In the meantime, how about trying your own hand at making this iconic comfort food…handcrafted by you.  Check out this Neapolitan pizza dough recipe.  By Ciro Salvo from Naples’ 50 Kalò.  Award-winning Ciro Salvo has researched and developed a highly hydrated pizza dough for his Neapolitan style pizza. Also, he sources ingredients directly from Italy and uses a slow leavening process for a pizza that is truly special. (this recipe originally featured online via various outlets including OTLNews, BBC News, and other websites)


450g of flour (ideally 00, but can use 0 or 1)
300 ml cold tap water
3g fresh brewer’s yeast
9g salt

In a large bowl, dissolve the yeast in cold tap water, then mix about two-thirds of the flour with a large spoon until a creamy consistency develops. Mix the salt, then the remaining flour a little at a time. Continue mixing until all the flour has been absorbed.

Knead vigorously with your hands by folding the dough and pushing it inward. When the dough is smooth and has no lumps, let it rest for 10-15 minutes.

Sprinkle the dough with flour, place it on a table, then give it a few folds, forming it into a spherical shape until it is firm and elastic.

Place the dough in an oiled pan and lid, then let stand and rise for 7 to 8 hours at room temperature.

Place the dough on a round baking sheet lightly greased with olive oil and press lightly with your fingertips until the classic, flat shape of the pizza is formed (or in a square if using a square pan). It should not exceed 3 mm thick. Cover and let stand for another 3 hours.
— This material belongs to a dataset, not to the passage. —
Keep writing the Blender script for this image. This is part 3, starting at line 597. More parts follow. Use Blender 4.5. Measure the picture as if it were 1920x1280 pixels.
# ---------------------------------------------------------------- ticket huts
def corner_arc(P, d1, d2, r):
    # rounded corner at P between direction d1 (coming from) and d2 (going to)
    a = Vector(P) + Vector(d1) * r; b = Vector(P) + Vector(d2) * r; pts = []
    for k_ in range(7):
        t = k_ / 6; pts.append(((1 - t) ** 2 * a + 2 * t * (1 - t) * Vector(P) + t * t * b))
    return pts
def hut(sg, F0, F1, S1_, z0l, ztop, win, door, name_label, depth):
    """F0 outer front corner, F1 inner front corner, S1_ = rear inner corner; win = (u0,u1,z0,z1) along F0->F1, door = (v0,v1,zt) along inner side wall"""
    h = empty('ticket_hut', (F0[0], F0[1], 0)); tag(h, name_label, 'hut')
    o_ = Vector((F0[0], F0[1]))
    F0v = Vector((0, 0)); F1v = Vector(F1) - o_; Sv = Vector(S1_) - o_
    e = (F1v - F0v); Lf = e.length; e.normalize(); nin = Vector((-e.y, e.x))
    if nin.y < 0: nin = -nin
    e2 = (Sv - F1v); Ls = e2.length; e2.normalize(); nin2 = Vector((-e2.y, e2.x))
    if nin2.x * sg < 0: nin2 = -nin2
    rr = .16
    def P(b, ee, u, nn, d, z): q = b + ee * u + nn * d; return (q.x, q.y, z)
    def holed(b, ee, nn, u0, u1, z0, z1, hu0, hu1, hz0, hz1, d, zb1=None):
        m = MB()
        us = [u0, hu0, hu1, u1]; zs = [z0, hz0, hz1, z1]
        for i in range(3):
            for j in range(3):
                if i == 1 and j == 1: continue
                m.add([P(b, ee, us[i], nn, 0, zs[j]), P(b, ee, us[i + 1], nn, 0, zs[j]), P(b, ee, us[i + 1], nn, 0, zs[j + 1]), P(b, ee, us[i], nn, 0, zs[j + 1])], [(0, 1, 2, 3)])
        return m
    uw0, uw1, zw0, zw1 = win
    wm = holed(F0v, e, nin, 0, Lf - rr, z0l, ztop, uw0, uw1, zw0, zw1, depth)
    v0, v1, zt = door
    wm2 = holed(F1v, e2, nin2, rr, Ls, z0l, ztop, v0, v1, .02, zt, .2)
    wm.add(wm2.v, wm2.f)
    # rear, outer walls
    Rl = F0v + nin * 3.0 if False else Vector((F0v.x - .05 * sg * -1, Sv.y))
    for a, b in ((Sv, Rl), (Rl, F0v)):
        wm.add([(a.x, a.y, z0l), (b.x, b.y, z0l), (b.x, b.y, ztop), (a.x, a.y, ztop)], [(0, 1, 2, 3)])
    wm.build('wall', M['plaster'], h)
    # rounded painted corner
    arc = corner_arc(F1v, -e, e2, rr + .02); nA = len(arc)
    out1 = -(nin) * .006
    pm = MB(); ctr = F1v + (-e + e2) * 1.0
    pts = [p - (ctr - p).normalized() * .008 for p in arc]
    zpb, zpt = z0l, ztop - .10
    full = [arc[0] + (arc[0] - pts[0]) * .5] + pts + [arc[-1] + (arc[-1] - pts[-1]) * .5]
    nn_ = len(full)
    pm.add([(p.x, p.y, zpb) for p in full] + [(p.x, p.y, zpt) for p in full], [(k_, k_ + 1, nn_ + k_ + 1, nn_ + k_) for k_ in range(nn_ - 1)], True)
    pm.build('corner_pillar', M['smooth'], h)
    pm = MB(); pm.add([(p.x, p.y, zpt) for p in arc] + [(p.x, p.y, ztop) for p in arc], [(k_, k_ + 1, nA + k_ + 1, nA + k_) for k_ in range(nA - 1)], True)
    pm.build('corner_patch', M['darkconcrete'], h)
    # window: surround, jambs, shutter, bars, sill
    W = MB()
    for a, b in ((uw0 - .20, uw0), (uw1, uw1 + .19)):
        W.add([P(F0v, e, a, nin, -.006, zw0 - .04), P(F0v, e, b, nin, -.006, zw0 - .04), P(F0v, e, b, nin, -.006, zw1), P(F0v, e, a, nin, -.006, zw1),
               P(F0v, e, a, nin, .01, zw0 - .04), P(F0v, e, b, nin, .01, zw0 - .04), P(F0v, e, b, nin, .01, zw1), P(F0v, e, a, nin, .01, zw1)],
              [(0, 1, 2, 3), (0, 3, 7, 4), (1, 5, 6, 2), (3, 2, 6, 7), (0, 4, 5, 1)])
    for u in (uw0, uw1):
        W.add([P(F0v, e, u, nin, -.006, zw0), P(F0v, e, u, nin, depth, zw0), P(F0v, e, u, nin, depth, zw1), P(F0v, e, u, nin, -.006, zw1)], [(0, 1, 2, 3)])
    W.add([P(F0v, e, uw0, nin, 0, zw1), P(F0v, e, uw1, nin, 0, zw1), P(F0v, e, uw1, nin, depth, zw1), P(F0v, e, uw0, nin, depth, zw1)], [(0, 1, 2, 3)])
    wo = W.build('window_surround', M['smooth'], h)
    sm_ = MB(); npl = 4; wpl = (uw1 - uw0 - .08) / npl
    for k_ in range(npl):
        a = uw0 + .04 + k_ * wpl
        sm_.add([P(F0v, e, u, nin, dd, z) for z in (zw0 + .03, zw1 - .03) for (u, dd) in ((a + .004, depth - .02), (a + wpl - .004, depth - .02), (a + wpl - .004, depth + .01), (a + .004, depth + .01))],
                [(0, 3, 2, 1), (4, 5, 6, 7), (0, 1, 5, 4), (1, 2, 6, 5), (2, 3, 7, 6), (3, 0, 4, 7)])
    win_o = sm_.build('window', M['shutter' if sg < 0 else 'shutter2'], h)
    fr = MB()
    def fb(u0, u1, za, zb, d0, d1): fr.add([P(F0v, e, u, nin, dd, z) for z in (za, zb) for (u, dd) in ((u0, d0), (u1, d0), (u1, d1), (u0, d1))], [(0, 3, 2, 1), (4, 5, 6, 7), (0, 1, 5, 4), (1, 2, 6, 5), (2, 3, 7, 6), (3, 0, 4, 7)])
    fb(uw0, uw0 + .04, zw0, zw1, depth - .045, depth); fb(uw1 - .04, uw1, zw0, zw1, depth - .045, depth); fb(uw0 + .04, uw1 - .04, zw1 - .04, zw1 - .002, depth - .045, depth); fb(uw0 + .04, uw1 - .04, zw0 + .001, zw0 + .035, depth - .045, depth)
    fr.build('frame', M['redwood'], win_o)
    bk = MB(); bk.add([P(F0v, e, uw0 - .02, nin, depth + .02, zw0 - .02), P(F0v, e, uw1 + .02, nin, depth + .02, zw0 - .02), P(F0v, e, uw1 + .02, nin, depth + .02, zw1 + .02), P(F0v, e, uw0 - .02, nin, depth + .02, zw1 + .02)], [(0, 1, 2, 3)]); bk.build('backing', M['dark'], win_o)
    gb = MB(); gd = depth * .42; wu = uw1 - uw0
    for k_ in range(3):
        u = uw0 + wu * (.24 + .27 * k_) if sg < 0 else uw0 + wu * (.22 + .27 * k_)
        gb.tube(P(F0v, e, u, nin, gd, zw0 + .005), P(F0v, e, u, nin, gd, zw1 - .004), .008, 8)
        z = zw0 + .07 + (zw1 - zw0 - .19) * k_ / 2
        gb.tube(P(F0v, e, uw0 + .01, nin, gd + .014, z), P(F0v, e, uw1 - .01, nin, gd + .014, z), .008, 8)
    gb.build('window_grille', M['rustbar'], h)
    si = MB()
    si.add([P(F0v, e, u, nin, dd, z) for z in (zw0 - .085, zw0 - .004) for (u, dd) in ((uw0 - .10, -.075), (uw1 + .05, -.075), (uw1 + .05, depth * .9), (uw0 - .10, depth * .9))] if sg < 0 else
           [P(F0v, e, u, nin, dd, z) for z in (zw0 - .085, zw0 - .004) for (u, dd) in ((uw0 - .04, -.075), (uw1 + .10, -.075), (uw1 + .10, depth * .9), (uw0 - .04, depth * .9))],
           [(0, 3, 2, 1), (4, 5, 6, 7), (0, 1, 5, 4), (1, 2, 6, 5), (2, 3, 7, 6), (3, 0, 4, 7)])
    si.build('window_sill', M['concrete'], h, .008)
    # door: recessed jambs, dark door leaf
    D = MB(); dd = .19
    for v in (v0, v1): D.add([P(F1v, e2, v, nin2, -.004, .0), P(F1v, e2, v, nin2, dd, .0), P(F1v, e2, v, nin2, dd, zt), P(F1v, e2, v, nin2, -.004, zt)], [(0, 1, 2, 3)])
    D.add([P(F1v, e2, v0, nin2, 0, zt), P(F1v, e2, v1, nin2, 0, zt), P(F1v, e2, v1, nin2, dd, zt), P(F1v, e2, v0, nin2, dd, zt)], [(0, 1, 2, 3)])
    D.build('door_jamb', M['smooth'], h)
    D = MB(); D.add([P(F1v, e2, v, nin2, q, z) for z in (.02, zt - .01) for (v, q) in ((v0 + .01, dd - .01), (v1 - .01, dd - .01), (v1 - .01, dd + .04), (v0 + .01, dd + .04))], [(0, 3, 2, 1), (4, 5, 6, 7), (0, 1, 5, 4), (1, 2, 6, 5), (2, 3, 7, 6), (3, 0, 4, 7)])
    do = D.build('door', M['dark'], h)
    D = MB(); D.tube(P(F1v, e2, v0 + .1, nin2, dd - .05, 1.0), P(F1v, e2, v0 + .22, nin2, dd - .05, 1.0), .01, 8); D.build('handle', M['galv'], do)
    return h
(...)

Add the tomatoes (or the tomato puree) as desired on the flattened dough and put the pizza on the base of the oven, bake at 250-280 ° C for 5-6 minutes. Move the pizza to the upper oven rack and bake for another 6 to 8 minutes, adding the drained mozzarella (if using) only for the last 3 to 4 minutes. Other ingredients such as extra virgin olive oil and basil must be added at the end of cooking.